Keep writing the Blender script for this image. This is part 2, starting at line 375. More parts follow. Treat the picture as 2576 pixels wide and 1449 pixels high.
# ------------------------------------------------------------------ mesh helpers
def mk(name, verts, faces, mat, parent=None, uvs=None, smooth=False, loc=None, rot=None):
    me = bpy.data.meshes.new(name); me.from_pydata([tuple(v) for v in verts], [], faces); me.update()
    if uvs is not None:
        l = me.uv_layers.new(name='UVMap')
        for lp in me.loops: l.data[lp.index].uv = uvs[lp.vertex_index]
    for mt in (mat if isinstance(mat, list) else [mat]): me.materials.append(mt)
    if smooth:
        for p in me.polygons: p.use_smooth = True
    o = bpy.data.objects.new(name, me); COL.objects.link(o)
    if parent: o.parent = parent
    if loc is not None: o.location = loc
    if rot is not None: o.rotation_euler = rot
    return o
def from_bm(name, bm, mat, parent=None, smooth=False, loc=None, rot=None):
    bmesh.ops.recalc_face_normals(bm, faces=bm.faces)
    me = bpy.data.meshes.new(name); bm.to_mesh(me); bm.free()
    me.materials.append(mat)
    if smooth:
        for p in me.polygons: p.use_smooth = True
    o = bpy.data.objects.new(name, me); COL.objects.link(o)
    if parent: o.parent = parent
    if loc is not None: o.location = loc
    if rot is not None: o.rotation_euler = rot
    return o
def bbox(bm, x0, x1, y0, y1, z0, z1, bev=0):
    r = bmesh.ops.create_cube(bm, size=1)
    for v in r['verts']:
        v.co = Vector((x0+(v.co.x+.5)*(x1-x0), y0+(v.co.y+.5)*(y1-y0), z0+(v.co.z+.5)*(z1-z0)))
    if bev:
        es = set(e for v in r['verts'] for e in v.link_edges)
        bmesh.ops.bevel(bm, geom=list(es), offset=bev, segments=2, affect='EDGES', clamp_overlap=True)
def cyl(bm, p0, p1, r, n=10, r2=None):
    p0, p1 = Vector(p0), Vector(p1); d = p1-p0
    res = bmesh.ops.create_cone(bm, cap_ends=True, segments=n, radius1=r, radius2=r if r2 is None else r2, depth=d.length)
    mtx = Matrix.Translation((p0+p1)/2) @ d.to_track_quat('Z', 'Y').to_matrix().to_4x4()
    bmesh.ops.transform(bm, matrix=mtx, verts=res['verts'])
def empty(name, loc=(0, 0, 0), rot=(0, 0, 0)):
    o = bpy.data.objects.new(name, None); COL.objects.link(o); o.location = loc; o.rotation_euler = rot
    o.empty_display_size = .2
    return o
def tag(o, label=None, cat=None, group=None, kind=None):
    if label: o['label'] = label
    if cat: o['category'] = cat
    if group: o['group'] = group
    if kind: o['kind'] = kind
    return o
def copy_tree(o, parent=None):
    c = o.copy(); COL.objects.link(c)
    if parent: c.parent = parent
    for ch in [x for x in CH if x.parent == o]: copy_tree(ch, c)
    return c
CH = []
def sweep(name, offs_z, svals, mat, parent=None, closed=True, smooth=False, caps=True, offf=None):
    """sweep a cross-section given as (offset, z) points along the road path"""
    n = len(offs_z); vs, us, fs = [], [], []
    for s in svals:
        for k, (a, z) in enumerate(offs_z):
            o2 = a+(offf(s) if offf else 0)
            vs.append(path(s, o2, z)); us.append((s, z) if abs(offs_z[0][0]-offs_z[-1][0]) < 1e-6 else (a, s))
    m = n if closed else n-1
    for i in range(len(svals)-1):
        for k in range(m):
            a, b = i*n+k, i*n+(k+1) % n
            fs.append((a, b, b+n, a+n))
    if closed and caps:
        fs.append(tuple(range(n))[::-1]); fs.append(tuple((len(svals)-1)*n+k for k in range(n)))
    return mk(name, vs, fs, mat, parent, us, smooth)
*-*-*
Transcribe the material above word for word.

**Result:**
Keep writing the Blender script for this image. This is part 2, starting at line 375. More parts follow. Treat the picture as 2576 pixels wide and 1449 pixels high.
# ------------------------------------------------------------------ mesh helpers
def mk(name, verts, faces, mat, parent=None, uvs=None, smooth=False, loc=None, rot=None):
    me = bpy.data.meshes.new(name); me.from_pydata([tuple(v) for v in verts], [], faces); me.update()
    if uvs is not None:
        l = me.uv_layers.new(name='UVMap')
        for lp in me.loops: l.data[lp.index].uv = uvs[lp.vertex_index]
    for mt in (mat if isinstance(mat, list) else [mat]): me.materials.append(mt)
    if smooth:
        for p in me.polygons: p.use_smooth = True
    o = bpy.data.objects.new(name, me); COL.objects.link(o)
    if parent: o.parent = parent
    if loc is not None: o.location = loc
    if rot is not None: o.rotation_euler = rot
    return o
def from_bm(name, bm, mat, parent=None, smooth=False, loc=None, rot=None):
    bmesh.ops.recalc_face_normals(bm, faces=bm.faces)
    me = bpy.data.meshes.new(name); bm.to_mesh(me); bm.free()
    me.materials.append(mat)
    if smooth:
        for p in me.polygons: p.use_smooth = True
    o = bpy.data.objects.new(name, me); COL.objects.link(o)
    if parent: o.parent = parent
    if loc is not None: o.location = loc
    if rot is not None: o.rotation_euler = rot
    return o
def bbox(bm, x0, x1, y0, y1, z0, z1, bev=0):
    r = bmesh.ops.create_cube(bm, size=1)
    for v in r['verts']:
        v.co = Vector((x0+(v.co.x+.5)*(x1-x0), y0+(v.co.y+.5)*(y1-y0), z0+(v.co.z+.5)*(z1-z0)))
    if bev:
        es = set(e for v in r['verts'] for e in v.link_edges)
        bmesh.ops.bevel(bm, geom=list(es), offset=bev, segments=2, affect='EDGES', clamp_overlap=True)
def cyl(bm, p0, p1, r, n=10, r2=None):
    p0, p1 = Vector(p0), Vector(p1); d = p1-p0
    res = bmesh.ops.create_cone(bm, cap_ends=True, segments=n, radius1=r, radius2=r if r2 is None else r2, depth=d.length)
    mtx = Matrix.Translation((p0+p1)/2) @ d.to_track_quat('Z', 'Y').to_matrix().to_4x4()
    bmesh.ops.transform(bm, matrix=mtx, verts=res['verts'])
def empty(name, loc=(0, 0, 0), rot=(0, 0, 0)):
    o = bpy.data.objects.new(name, None); COL.objects.link(o); o.location = loc; o.rotation_euler = rot
    o.empty_display_size = .2
    return o
def tag(o, label=None, cat=None, group=None, kind=None):
    if label: o['label'] = label
    if cat: o['category'] = cat
    if group: o['group'] = group
    if kind: o['kind'] = kind
    return o
def copy_tree(o, parent=None):
    c = o.copy(); COL.objects.link(c)
    if parent: c.parent = parent
    for ch in [x for x in CH if x.parent == o]: copy_tree(ch, c)
    return c
CH = []
def sweep(name, offs_z, svals, mat, parent=None, closed=True, smooth=False, caps=True, offf=None):
    """sweep a cross-section given as (offset, z) points along the road path"""
    n = len(offs_z); vs, us, fs = [], [], []
    for s in svals:
        for k, (a, z) in enumerate(offs_z):
            o2 = a+(offf(s) if offf else 0)
            vs.append(path(s, o2, z)); us.append((s, z) if abs(offs_z[0][0]-offs_z[-1][0]) < 1e-6 else (a, s))
    m = n if closed else n-1
    for i in range(len(svals)-1):
        for k in range(m):
            a, b = i*n+k, i*n+(k+1) % n
            fs.append((a, b, b+n, a+n))
    if closed and caps:
        fs.append(tuple(range(n))[::-1]); fs.append(tuple((len(svals)-1)*n+k for k in range(n)))
    return mk(name, vs, fs, mat, parent, us, smooth)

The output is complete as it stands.